Daily Archives: February 28, 2021

IPv6 LAN Network Address Translation (NAT) on OPNSENSE

Legacy IPv4 network space is exhausted, and new internet service providers like T-mobile 5G home internet run an IPv6 only network.

Sometimes you can’t use the IPv6 addresses due to your ISP not being mature enough to provide IPv6 prefix delegation in combination with the lack of advanced features on the T-mobile 5G home router like ‘bridge mode’ you may be stuck with a double NAT situation.

In 2021, I would say that implementing IPv6 on your network is almost mandatory. Major service providers like Netflix, Google, Cloudflare and others operate dual-stack networks.

I’ll admit that my home network running OPNsense firewall has had IPv6 disabled to avoid complexities since only 30% of the internet uses IPv6 today. However, I decided that its time to try to fix this since I wanted all my devices on my network to be able to pass IPv6 readiness tests like http://ipv6-test.com and http://test-ipv6.com.

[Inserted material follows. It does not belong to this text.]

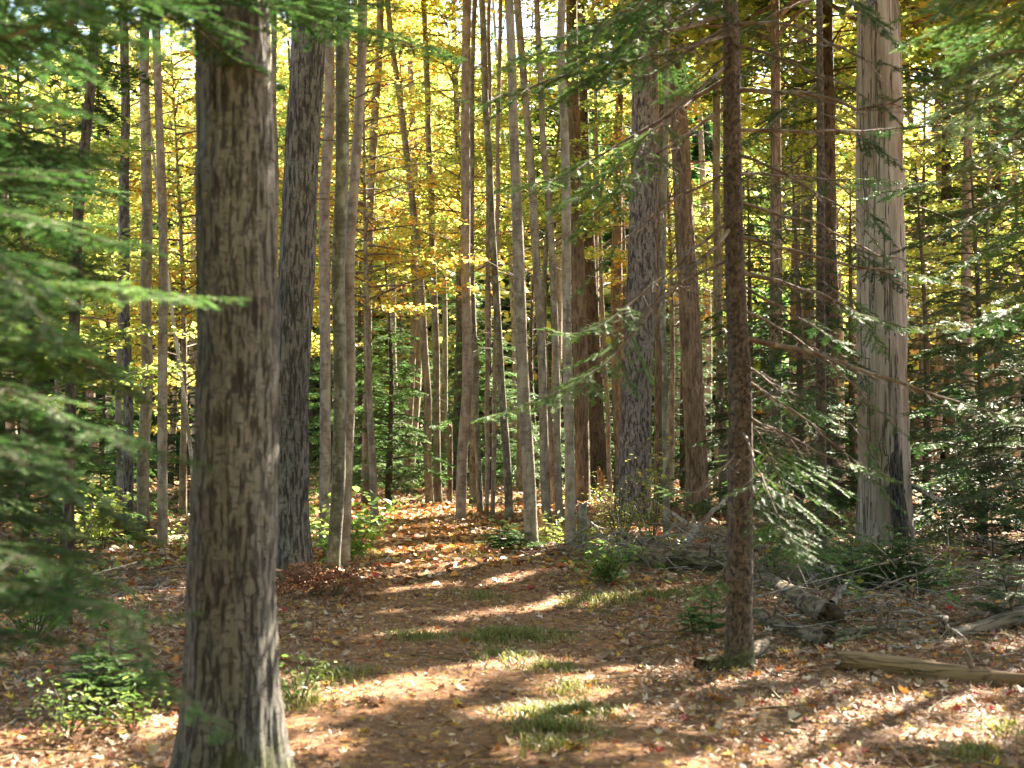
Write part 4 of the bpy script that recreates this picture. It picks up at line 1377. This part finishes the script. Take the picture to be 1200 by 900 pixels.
edge_fir('hemlock_tree', 'slender dim hemlock with fine hanging brown twigs, between the fir trunk and the snag', (3.12, 14.4), 10.5, [
    (6.6, [(920, -60, 14.0), (880, -20, 13.8)], .014, .15, .42, 'fir'),
    (6.2, [(1000, -30, 14.2), (1030, 30, 14.0)], .014, .15, .42, 'fir'),
    (5.9, [(900, 20, 14.0), (840, 60, 13.6)], .014, .15, .42, 'fir'),
    (5.5, [(910, 60, 14.8), (850, 110, 15.2)], .013, .2, .44, 'fir'),
    (5.4, [(1000, 60, 14.0), (1050, 110, 13.6)], .013, .2, .42, 'fir'),
    (5.0, [(920, 130, 14.0), (860, 180, 13.6)], .013, .25, .42, 'fir'),
    (4.7, [(1000, 150, 14.4), (1060, 200, 14.4)], .013, .3, .42, 'fir'),
    (4.4, [(920, 200, 14.8), (870, 250, 15.2)], .013, .2, .44, 'fir'),
    (4.1, [(1000, 230, 14.0), (1050, 290, 13.6)], .013, .7, .42, 'fir'),
    (3.9, [(910, 260, 14.0), (860, 330, 13.6)], .013, .3, .42, 'fir'),
    (3.5, [(1010, 300, 14.6), (1070, 350, 14.8)], .012, .3, .42, 'fir'),
    (3.3, [(920, 330, 14.2), (880, 390, 14.0)], .012, .2, .44, 'fir'),
    (3.0, [(1000, 360, 14.0), (1040, 420, 13.6)], .012, .3, .42, 'fresh'),
    (2.7, [(920, 400, 14.4), (890, 450, 14.4)], .012, .2, .44, 'fir'),
    (2.4, [(1000, 430, 13.8), (1040, 480, 13.4)], .011, .3, .42, 'fir'),
    (2.0, [(930, 470, 14.0), (900, 520, 13.6)], .011, .3, .44, 'fir'),
    (1.7, [(1000, 500, 13.8), (1030, 560, 13.4)], .011, .2, .44, 'fresh'),
    (1.4, [(930, 540, 14.0), (905, 590, 13.6)], .010, .2, .44, 'fresh'),
], r=.06, carve=True)
CARVE = True
# ------------------------------------------------------------------ firs and maples of the understorey
FIR_MESH = []
def bg_fir(px, Y, h, rad, label, pal='fir', nb=90, grp='green firs in the understorey', z_low=.25, dead=False, sp=.012, ln=.034, wd=.018):
    b = at(px, 500, Y); b[2] = float(ground_h(b[0], b[1]))
    P = np.array([b - [0, 0, .05], b + [R.normal(0, .05), 0, h * .5], b + [R.normal(0, .08), 0, h]])
    V, Fq, ax = trunk_mesh(P, np.linspace(.012 * h + .01, .008, 30), 30, 10, .15, .0, 8, .05, int(px))
    root = thing('fir_tree', label, 'tree', b, grp)
    mesh_obj('trunk', V, Fq, M['fir'], root, b)
    conifer_crown(root, b, ax, z_low, h - .05, rad, nb, pal, sp, ln, wd, spacing=.085)
    return root


bg_fir(455, 27.5, 5.2, 1.5, 'dense fir left of the twin leaning trunks', 'fresh')  # brighter needle colour here and below stands in for sunlight behind the path
bg_fir(425, 33, 6.5, 1.7, 'fir deep behind the brown trunk left of the path', 'fresh')
bg_fir(488, 36, 5.0, 1.6, 'pale green fir straight behind the end of the path', 'fresh')
bg_fir(575, 33, 6.0, 1.7, 'fir behind the two close thin poles', 'fresh')
bg_fir(628, 35, 6.8, 1.8, 'fir seen between the leaning grey trunks right of the path', 'fresh')
bg_fir(690, 38, 7.5, 1.9, 'tall fir behind the dark shaded hemlock', 'fresh')
bg_fir(725, 33, 4.5, 1.5, 'fir to the left of the large purple-grey pine, low in its shade', 'fresh')
bg_fir(545, 40, 8.0, 2.1, 'tall fir far behind the pinkish wavy trunk', 'fresh')
bg_fir(390, 36, 7.0, 2.0, 'fir far behind the pale brown trunk', 'fresh')
bg_fir(660, 42, 8.5, 2.2, 'tall fir far behind the broad brown pine', 'fresh')
bg_fir(800, 34, 6.2, 1.8, 'fir between the large purple-grey pine and the reddish pine')
bg_fir(880, 25, 6.0, 1.7, 'dim fir behind the front fir trunk')
bg_fir(935, 21, 5.6, 1.7, 'dim fir with thin boughs left of the silver snag')
bg_fir(1000, 27, 6.5, 1.9, 'fir directly behind the silver snag')
bg_fir(1085, 22, 5.6, 1.6, 'fir just right of the silver snag', 'bluefir')
bg_fir(1150, 18, 5.0, 1.5, 'fir between the two dim trunks on the far right')
bg_fir(1210, 15, 4.2, 1.4, 'fir at the right edge behind the lying logs', 'bluefir')
bg_fir(300, 31, 5.5, 1.6, 'fir glimpsed between the two big oaks')
bg_fir(215, 26, 4.2, 1.5, 'fir behind the whitish crooked sapling')
bg_fir(120, 23, 3.4, 1.4, 'low fir behind the paired trunks at the left', 'fresh')
bg_fir(30, 18, 4.6, 1.5, 'fir in the left background behind the blurred boughs', 'fresh')
bg_fir(960, 13.6, 1.15, .55, 'little fir with drooping boughs in front of the brown hemlock', 'fresh', 30, sp=.006, ln=.022, wd=.008)


def maple_sapling(px, Y, h, z0, rad, pal, label, nl=64, leaf=.074, dens=48):
    b = at(px, 500, Y); b[2] = float(ground_h(b[0], b[1]))
    P = np.array([b - [0, 0, .05], b + [R.normal(0, .12), R.normal(0, .1), h * .45], b + [R.normal(0, .3), R.normal(0, .3), h]])
    r = np.linspace(.008 * h + .006, .006, 40)
    V, Fq, ax = trunk_mesh(P, r, 40, 10, .15, .001, 8, .05, int(px * 3))
    root = thing('maple_sapling', label, 'tree', b, 'yellow leaved maples of the understorey')
    mesh_obj('trunk', V, Fq, M['grey'], root, b)
    acc = Acc()
    for k in range(nl):
        f = (k + R.uniform(0, 1)) / nl
        z = z0 + (h - .1 - z0) * f
        p = np.array([np.interp(z, ax[:, 2], ax[:, 0]), np.interp(z, ax[:, 2], ax[:, 1]), z])
        leafy_limb(acc, p, k * 2.4 + R.uniform(-.4, .4), R.uniform(.0, .55), rad * (1.1 - .6 * f) * R.uniform(.6, 1.2), .006 + .006 * rad, leaf, pal, dens, LOBE, sag=.12, side=.5, thick=.035)
    acc.build('crown', [M['leaf'], M['twig']], root, b, smooth=False)
    return root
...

Internet Service Provider (ISP) addresses

Router: Nokia 5G Fastmile (T-mobile home internet)
Provides all direct-connected devices with a NAT IPv4 addresses in the range of 192.168.12.0/24.

IPv6 addresses are from the public unicast T-mobile segment assigned to your router, however T-mobile IPv6 network does heavy inbound packet filtering. You won’t be able to ping or access your public unicast IPv6 addresses from anywhere (sucks right?) 

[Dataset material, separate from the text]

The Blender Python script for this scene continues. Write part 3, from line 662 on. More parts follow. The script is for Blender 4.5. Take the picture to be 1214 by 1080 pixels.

To configure a dual-stack local area network in OPNSENSE, assume you have a ‘fresh install’ which already has IPv6 enabled on the system.

  1. Configure your WAN interface to obtain DHCPv6 addresses.
  2. Configure your LAN interface to Static IPv6
    1. assign static IPv6 of fdde:5453:540e:ff12::1
  3. Configure your LAN DHCPv6 service to this range
    1. range start: fdde:5453:540e:ff12::2
    2. range end: fdde:5453:540e:ff12:ffff:ffff:ffff:ffff
  4. Configure Firewall > NAT > Outbound
    1. set to ‘hybrid’
    2. Add manual rule
      1. interface WAN
      2. Version IPv6
      3. protocol any
      4. source LAN
      5. destination any
      6. translation target WAN address
  5. Configure Services > Router Advertisement LAN
    1. From ‘disabled’ to ‘Assisted’
  6. Save all settings and ensure all services are restarted.

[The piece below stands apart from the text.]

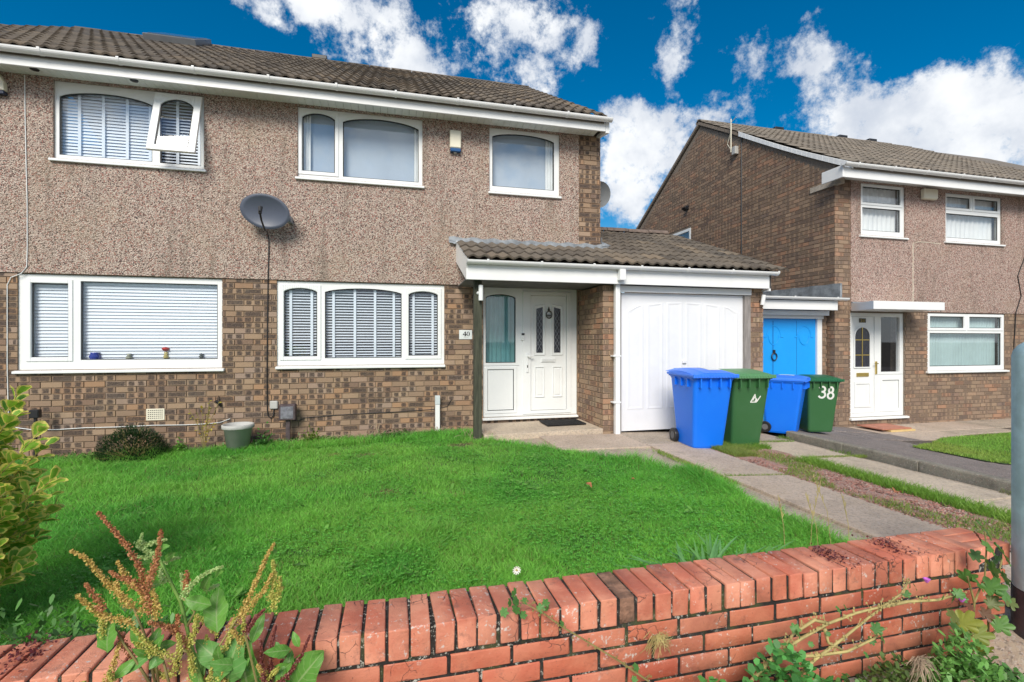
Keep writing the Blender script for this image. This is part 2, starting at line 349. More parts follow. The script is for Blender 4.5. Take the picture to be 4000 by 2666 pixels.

Your clients on LAN should now get a local IPv6 address from DHCPv6, the outbound NAT rule should allow you to pass the IPv6 tests and communicate with IPv6 internet hosts via the single IPv6 WAN address that the T-mobile home router gives out.

I’m hoping that T-mobile becomes a more mature ISP in the future, while speeds are great there are several shortcomings to relying on 5G Home internet service for home use. These problems don’t exist in Comcast and AT&T Fiber:
– IPv6 Prefix Delegation (PD) so you can subnet all your networks.
– Packet filtering that you can’t disable or manage yourself. On AT&T fiber and comcast you can host your own remotely accessible VPN server. Not on T-mobile so beware if that’s your use case.